I arrived back in Bangkok on Christmas Eve, met up with my friends Blake, E, Danielle, Jason, and Matt from the TESOL course in Phuket and spent 3 nights on Khao San Road along with about 3 million other backpackers. Or so it seemed anyway. Khao San is a place of chaos: endless offers of custom tailored Armani suits, cheap “massages”, bed-bug laden guesthouses, and relentless lady-boys and tuk-tuk drivers made for quite an interesting weekend. One amazing little bar tucked down an alleyway, Happy Bar, did offer a break from the insanity – good live reggae music will never fail to put me in a good mood. But after 60 hours of the madness that is Khao San Road we were all quite ready to get as far away from Bangkok as we could.
So four of us took a bus 5 hours south to Trat, where we boarded a ferry to Ko Chang, the second-largest island in Thailand. The island is still much less developed than Phuket and some of the other more touristy resorts, so the beaches are a bit less crowded and yet still just as beautiful. We stayed in some pretty basic bungalows right on Lonely Beach in Bailan Bay, fully equipped with mosquito nets. There were even water buffalos grazing around in front of our porches and under the guesthouses.
The beaches stretch around the entire perimeter of the island, but if you venture inland you quickly find yourself surrounded by deep jungle terrain and a lot of exotic wildlife. As we drove our motorbikes to the Nam Tok Khlong Plu waterfall, we had to stop to let some elephants cross the road, and later, as we were hiking to the fall, a somewhat menacing looking snake slithered by a few feet in front of us. The waterfall itself flows into a little rock and granite cove; you can swim right up to the base of the fall and tread there as water comes crashing down over your head. Just imagine using the highest pressured showerhead in the world…it was extremely refreshing. After swimming around the cove for a while we rock climbed up the side of the fall until we had reached a little ledge to stand on, then cliff jumped down back into the bay below.

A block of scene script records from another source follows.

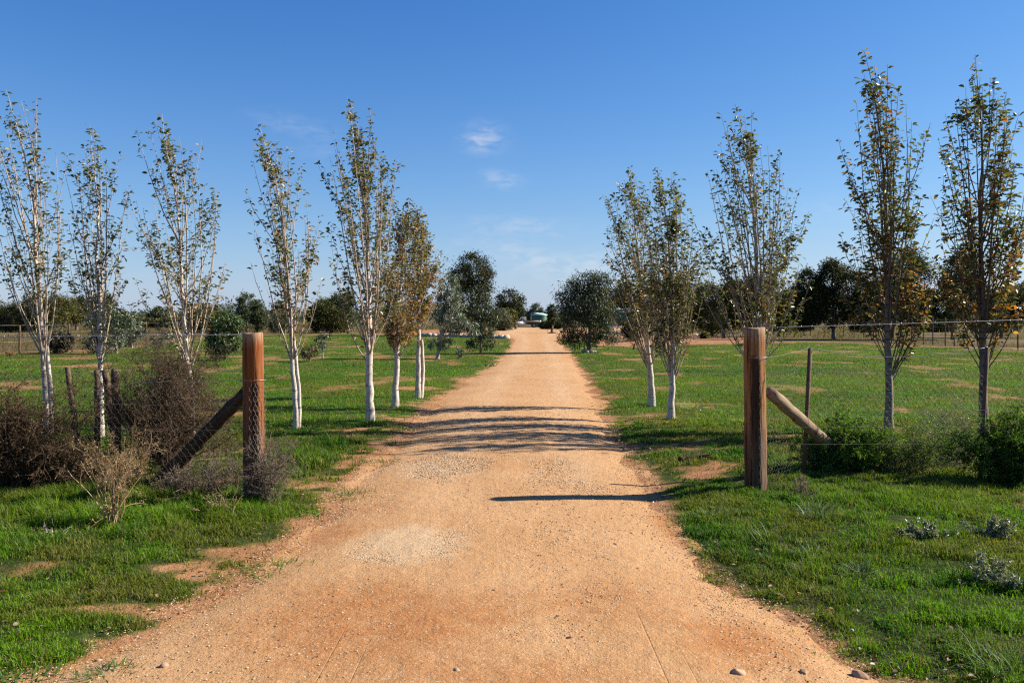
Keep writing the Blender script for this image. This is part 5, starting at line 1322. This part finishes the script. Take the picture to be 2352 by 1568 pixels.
for (px, py, rx, ry, amp, slope) in ((1112, 318, 42, 30, .55, 0), (1152, 412, 40, 18, .42, .1), (1190, 520, 110, 22, .28, .05), (1250, 597, 130, 26, .40, .2), (1390, 595, 50, 26, .35, 0), (680, 290, 90, 22, .16, .2), (740, 350, 60, 22, .10, 0), (1320, 640, 160, 26, .22, .1), (1000, 560, 160, 16, .12, .0), (1960, 480, 160, 26, .10, 0)):
    cu, cv = (px - CX) / F, (HOR - py) / F
    du = mth('SUBTRACT', u, cu); dv = mth('ADD', mth('SUBTRACT', v, cv), mth('MULTIPLY', du, slope))
    q = mth('ADD', mth('POWER', mth('ABSOLUTE', mth('DIVIDE', du, rx / F)), 2.0), mth('POWER', mth('ABSOLUTE', mth('DIVIDE', dv, ry / F)), 2.0))
    e = mth('MULTIPLY', mth('POWER', 2.718, mth('MULTIPLY', q, -1.0)), amp)
    tot = e if tot is None else mth('ADD', tot, e)
mr = nt.nodes.new('ShaderNodeMapRange'); mr.interpolation_type = 'SMOOTHSTEP'; nt.links.new(nz.outputs[0], mr.inputs[0]); mr.inputs[1].default_value = .25; mr.inputs[2].default_value = .8
cl = mth('MULTIPLY', tot, mr.outputs[0])
mx = nt.nodes.new('ShaderNodeMix'); mx.data_type = 'RGBA'; nt.links.new(cl, mx.inputs[0]); nt.links.new(amix.outputs[2], mx.inputs[6]); mx.inputs[7].default_value = (7.5, 7.6, 7.9, 1)
nt.links.new(mx.outputs[2], bg.inputs[0]); bg.inputs[1].default_value = .05
nt.links.new(bg.outputs[0], out.inputs[0])
sl = bpy.data.lights.new('sun', 'SUN'); sl.energy = 5.0; sl.angle = math.radians(.53); sl.color = (1, .93, .82)
so = bpy.data.objects.new('sun', sl); COL.objects.link(so)
d = Vector((SUN_DIR.x * math.cos(SUN_EL), SUN_DIR.y * math.cos(SUN_EL), math.sin(SUN_EL)))
so.rotation_euler = d.to_track_quat('Z', 'Y').to_euler(); so.location = (30, 5, 30)

cam = bpy.data.cameras.new('camera'); co = bpy.data.objects.new('camera', cam); COL.objects.link(co)
cam.sensor_width = 36; cam.sensor_fit = 'HORIZONTAL'; cam.lens = 36 * F / 2352; cam.shift_y = (HOR - 784) / 2352
cam.clip_start = .05; cam.clip_end = 6000
co.location = (0, 0, H); co.rotation_euler = (PI / 2, 0, 0)
scene.camera = co
scene.view_settings.view_transform = 'Standard'; scene.view_settings.look = 'None'; scene.view_settings.gamma = 1; scene.view_settings.exposure = 1.14
scene.cycles.max_bounces = 6; scene.cycles.transparent_max_bounces = 8; scene.cycles.diffuse_bounces = 3
scene.cycles.use_denoising = False
scene.cycles.filter_width = 1.25
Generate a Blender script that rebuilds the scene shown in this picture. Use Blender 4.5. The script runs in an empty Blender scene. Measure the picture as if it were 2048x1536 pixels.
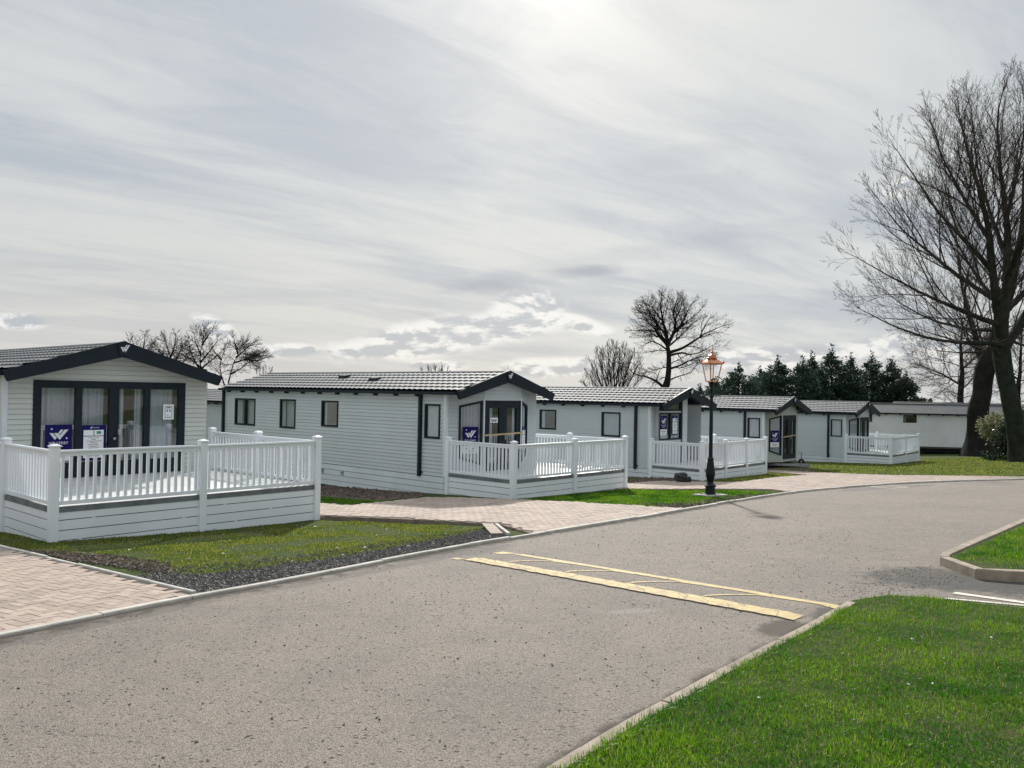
import bpy, bmesh, math, random
import numpy as np
from mathutils import Vector, Matrix, Euler
from mathutils.geometry import delaunay_2d_cdt
random.seed(7); RNG = np.random.default_rng(7)
SC = bpy.context.scene; COL = SC.collection
R = math.radians

# ------------------------------------------------------------------ camera
EYE = 1.68
cam = bpy.data.objects.new("camera", bpy.data.cameras.new("camera")); COL.objects.link(cam)
cam.data.sensor_width = 36.0
cam.data.lens = 36.0 * 1638.09 / 2048.0
cam.data.clip_start = 0.05; cam.data.clip_end = 3000
cam.location = (0, 0, EYE)
cam.rotation_euler = (Matrix.Rotation(R(90 + 0.668), 3, 'X') @ Matrix.Rotation(R(1.012), 3, 'Z')).to_euler()
SC.camera = cam
SC.view_settings.view_transform = 'Standard'; SC.view_settings.look = 'None'
SC.view_settings.exposure = 0.08; SC.view_settings.gamma = 1.0

# ------------------------------------------------------------------ node helpers
def nn(nt, typ, **kw):
    n = nt.nodes.new(typ)
    for k, v in kw.items(): setattr(n, k, v)
    return n
def setin(nt, n, i, v):
    if v is None: return
    if hasattr(v, 'links'): nt.links.new(v, n.inputs[i])
    else: n.inputs[i].default_value = v
def mth(nt, op, a, b=None, c=None, clamp=False):
    n = nn(nt, 'ShaderNodeMath', operation=op); n.use_clamp = clamp
    setin(nt, n, 0, a); setin(nt, n, 1, b); setin(nt, n, 2, c)
    return n.outputs[0]
def mixc(nt, f, a, b, typ='MIX'):
    n = nn(nt, 'ShaderNodeMix', data_type='RGBA', blend_type=typ)
    setin(nt, n, 0, f); setin(nt, n, 6, a if hasattr(a, 'links') else (*a, 1)[:4]); setin(nt, n, 7, b if hasattr(b, 'links') else (*b, 1)[:4])
    return n.outputs[2]
def noise(nt, vec, scale, detail=4, rough=.55, dim='3D', dist=0):
    n = nn(nt, 'ShaderNodeTexNoise', noise_dimensions=dim)
    if vec is not None: nt.links.new(vec, n.inputs['Vector'])
    n.inputs['Scale'].default_value = scale; n.inputs['Detail'].default_value = detail
    n.inputs['Roughness'].default_value = rough; n.inputs['Distortion'].default_value = dist
    return n.outputs[0]
def smooth(nt, x, a, b, lo=0.0, hi=1.0):
    n = nn(nt, 'ShaderNodeMapRange', interpolation_type='SMOOTHSTEP')
    setin(nt, n, 0, x); n.inputs[1].default_value = a; n.inputs[2].default_value = b
    n.inputs[3].default_value = lo; n.inputs[4].default_value = hi
    return n.outputs[0]
def comb(nt, x, y, z):
    n = nn(nt, 'ShaderNodeCombineXYZ'); setin(nt, n, 0, x); setin(nt, n, 1, y); setin(nt, n, 2, z); return n.outputs[0]

# ------------------------------------------------------------------ sky + sun
SUN_EL, SUN_AZ = R(31), R(1.6)      # azimuth measured from +Y towards +X
sund = Vector((math.sin(SUN_AZ) * math.cos(SUN_EL), math.cos(SUN_AZ) * math.cos(SUN_EL), math.sin(SUN_EL)))
world = bpy.data.worlds.new("World"); SC.world = world; world.use_nodes = True
nt = world.node_tree; nt.nodes.clear()
def build_sky():
    out = nn(nt, 'ShaderNodeOutputWorld')
    sky = nn(nt, 'ShaderNodeTexSky', sky_type='NISHITA'); sky.sun_disc = False
    sky.sun_elevation = SUN_EL; sky.sun_rotation = SUN_AZ; sky.air_density = 1.0; sky.dust_density = 2.0
    bg1 = nn(nt, 'ShaderNodeBackground'); nt.links.new(sky.outputs[0], bg1.inputs[0]); bg1.inputs[1].default_value = 0.06
    tc = nn(nt, 'ShaderNodeTexCoord'); g = tc.outputs['Generated']
    sep = nn(nt, 'ShaderNodeSeparateXYZ'); nt.links.new(g, sep.inputs[0]); x, y, z = sep.outputs
    zp = mth(nt, 'MAXIMUM', z, 0.0)
    az = mth(nt, 'ARCTAN2', x, y); el = mth(nt, 'ARCSINE', z)
    # high veil: plane projection of the cloud layer
    inv = mth(nt, 'DIVIDE', 1.0, mth(nt, 'ADD', zp, 0.10))
    px = mth(nt, 'MULTIPLY', x, inv); py = mth(nt, 'MULTIPLY', y, inv)
    # streaks run from lower left to upper right
    s1 = mth(nt, 'ADD', mth(nt, 'MULTIPLY', px, .80), mth(nt, 'MULTIPLY', py, .60))
    s2 = mth(nt, 'SUBTRACT', mth(nt, 'MULTIPLY', py, .80), mth(nt, 'MULTIPLY', px, .60))
    veil = noise(nt, comb(nt, mth(nt, 'MULTIPLY', s1, .30), mth(nt, 'MULTIPLY', s2, .85), 3.3), 1.5, 6, .55, dist=.5)
    veil2 = noise(nt, comb(nt, mth(nt, 'MULTIPLY', s1, .6), mth(nt, 'MULTIPLY', s2, 1.5), 9.1), 2.6, 7, .62, dist=.8)
    v = mth(nt, 'ADD', mth(nt, 'MULTIPLY', veil, .70), mth(nt, 'MULTIPLY', veil2, .30))
    c = mixc(nt, smooth(nt, v, .36, .62), (.455, .505, .56), (.665, .69, .685))
    # faint warm tone low on the left
    warm = mth(nt, 'MULTIPLY', smooth(nt, el, .30, .03), smooth(nt, az, .25, -.5))
    c = mixc(nt, mth(nt, 'MULTIPLY', warm, .5), c, (.66, .635, .60))
    c = mixc(nt, smooth(nt, el, .10, .0, 0, .45), c, (.66, .665, .67))
    # darker soft band of cloud above the cumulus
    def blob(a0, e0, ra, re, tilt):
        da = mth(nt, 'SUBTRACT', az, a0); de = mth(nt, 'SUBTRACT', el, e0)
        ct, st = math.cos(tilt), math.sin(tilt)
        u = mth(nt, 'DIVIDE', mth(nt, 'ADD', mth(nt, 'MULTIPLY', da, ct), mth(nt, 'MULTIPLY', de, st)), ra)
        w = mth(nt, 'DIVIDE', mth(nt, 'SUBTRACT', mth(nt, 'MULTIPLY', de, ct), mth(nt, 'MULTIPLY', da, st)), re)
        return mth(nt, 'SUBTRACT', 1.0, mth(nt, 'SQRT', mth(nt, 'ADD', mth(nt, 'MULTIPLY', u, u), mth(nt, 'MULTIPLY', w, w))))
    bn = noise(nt, comb(nt, mth(nt, 'MULTIPLY', az, 9.0), mth(nt, 'MULTIPLY', el, 42.0), 0.0), 1.0, 5, .6)
    for a0, e0, ra, re, ti, k in ((-.03, .132, .09, .017, .02, .9), (.095, .150, .075, .010, .05, 1.0), (.20, .28, .10, .020, .12, .30),
                                  (.17, .175, .30, .018, .16, .28), (.42, .20, .30, .025, .10, .22)):
        m = smooth(nt, mth(nt, 'ADD', blob(a0, e0, ra, re, ti), mth(nt, 'MULTIPLY', mth(nt, 'SUBTRACT', bn, .5), 1.3)), 0, .8)
        c = mixc(nt, mth(nt, 'MULTIPLY', m, k), c, (.37, .41, .475))
    # cumulus near the horizon: density from blobs + noise, lit from above
    def cumul(eo):
        e2 = mth(nt, 'ADD', el, eo)
        n1 = noise(nt, comb(nt, mth(nt, 'MULTIPLY', az, 1.0), mth(nt, 'MULTIPLY', e2, 2.2), 4.0), 15, 8, .62, dist=.25)
        return n1
    n0 = cumul(0.0); n1 = cumul(.008)
    dens = None
    for a0, e0, ra, re, ti in ((-.075, .070, .165, .026, .17), (.015, .098, .062, .030, .10), (-.15, .050, .09, .014, .05), (.075, .088, .055, .012, -.25), (-.545, .066, .035, .010, .0), (-.35, .070, .03, .014, -.4),
                               (-.27, .046, .05, .010, 0), (.06, .034, .10, .014, .05), (-.09, .032, .04, .008, 0), (.30, .046, .14, .016, .08), (.45, .055, .10, .018, 0), (.55, .06, .12, .02, 0), (.44, .232, .022, .012, .4),
                               (-.8, .05, .2, .02, 0), (.95, .06, .25, .03, 0)):
        b = blob(a0, e0, ra, re, ti)
        dens = b if dens is None else mth(nt, 'MAXIMUM', dens, b)
    dd = mth(nt, 'ADD', mth(nt, 'MULTIPLY', dens, 1.9), mth(nt, 'MULTIPLY', mth(nt, 'SUBTRACT', n0, .49), 2.1))
    mask = smooth(nt, dd, -.15, .85)
    lit = smooth(nt, mth(nt, 'ADD', mth(nt, 'SUBTRACT', n0, n1), mth(nt, 'MULTIPLY', mth(nt, 'SUBTRACT', .55, dens), .10)), -.055, .07)
    cc = mixc(nt, lit, (.47, .51, .565), (.86, .865, .85))
    c = mixc(nt, mth(nt, 'MULTIPLY', mask, .92), c, cc)
    # sun glow through the veil
    vm = nn(nt, 'ShaderNodeVectorMath', operation='DOT_PRODUCT'); nt.links.new(g, vm.inputs[0]); vm.inputs[1].default_value = sund
    d = mth(nt, 'MAXIMUM', vm.outputs['Value'], 0.0)
    gl = mth(nt, 'ADD', mth(nt, 'MULTIPLY', mth(nt, 'POWER', d, 26.0), .07), mth(nt, 'MULTIPLY', mth(nt, 'POWER', d, 160.0), .20))
    gl = mth(nt, 'MULTIPLY', gl, smooth(nt, veil2, .30, .62, .55, 1.15))
    c = mixc(nt, 1.0, c, comb(nt, gl, gl, gl), 'ADD')
    zg = smooth(nt, el, .46, 1.15, 1.0, 1.9); c = mixc(nt, 1.0, c, comb(nt, zg, zg, zg), 'MULTIPLY')      # overcast skies are brightest overhead
    bg2 = nn(nt, 'ShaderNodeBackground'); nt.links.new(c, bg2.inputs[0]); bg2.inputs[1].default_value = 1.0
    mx = nn(nt, 'ShaderNodeMixShader'); mx.inputs[0].default_value = .90
    nt.links.new(bg1.outputs[0], mx.inputs[1]); nt.links.new(bg2.outputs[0], mx.inputs[2]); nt.links.new(mx.outputs[0], out.inputs[0])
build_sky()
sl = bpy.data.lights.new("sun", 'SUN'); sl.energy = 4.4; sl.angle = R(2.0); sl.color = (1, .95, .87)
so = bpy.data.objects.new("sun", sl); COL.objects.link(so)
so.rotation_euler = (-sund).to_track_quat('-Z', 'Y').to_euler(); so.location = (0, 60, 60)

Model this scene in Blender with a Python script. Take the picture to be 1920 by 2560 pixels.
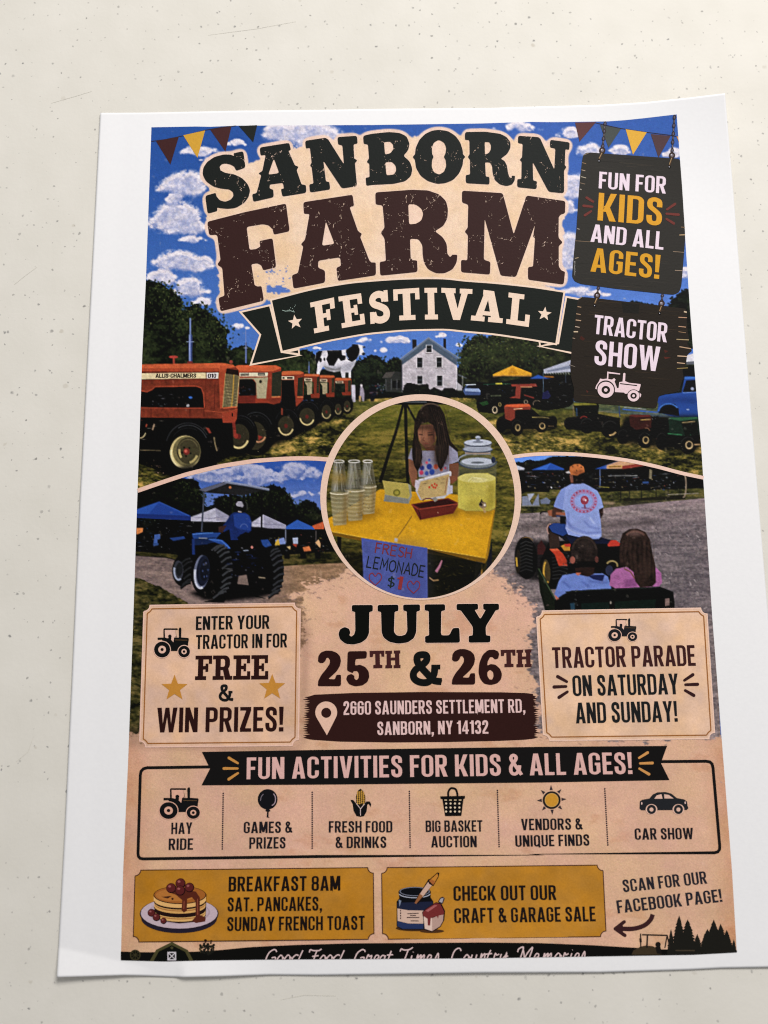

I didn't get the chance to do any diving, but instead went sea kayaking for a few hours in the Gulf of Thailand and through some small nearby rivers. E’s friend Rich works at the Amari Resort here in Ko Chang and guided us around for the afternoon. Apparently, I am only the second person to ever capsize during one of his trip. Later, we were having a drink on the beach, and JUST as I was describing how I had capsized earlier, my chair tipped over in the sand and I collapsed to the ground on my back. So smooth of me…it might have been the most ironic moment of my life.
With the exception of one miserable morning, I did not cross paths with gluten in Ko Chang. I didn’t stray too far from my normal routine of fried eggs, green curry, steamed rice, and many, many M&Ms and Lays’ originals, but twice indulged in some delicious authentic beef tostadas at an amazing Mexican restaurant, Barrio Bonito. The place itself is really chill, with couches and cushions everywhere, crazy rock structures and plants, even a pool of water to relax in. And the owner actually knows what gluten is, and can point out which items are okay to eat. Now it's back in Bangkok for New Years Eve, where 2011 will start waaay before it does for all of you back home. My 2010 has been absolutely crazy, I have come so far from where I was a year ago health-wise. Tonight, Blake, Danielle, E and I are staying up all night, boarding a flight to Kuala Lumpur at 7:15 in the morning, and connecting to Incheon in the afternoon. It will be brutal to trade the 90 degree paradise that I've enjoyed the last two months for the sub-freezing temperatures in South Korea, but I start work as an English camp teacher on Monday and am excited for the next step. A very Happy New Years to all of my friends and family and random blog stalkers...make some great resolutions and then give them up in 2 weeks. I'll be spraying champagne out for all of you.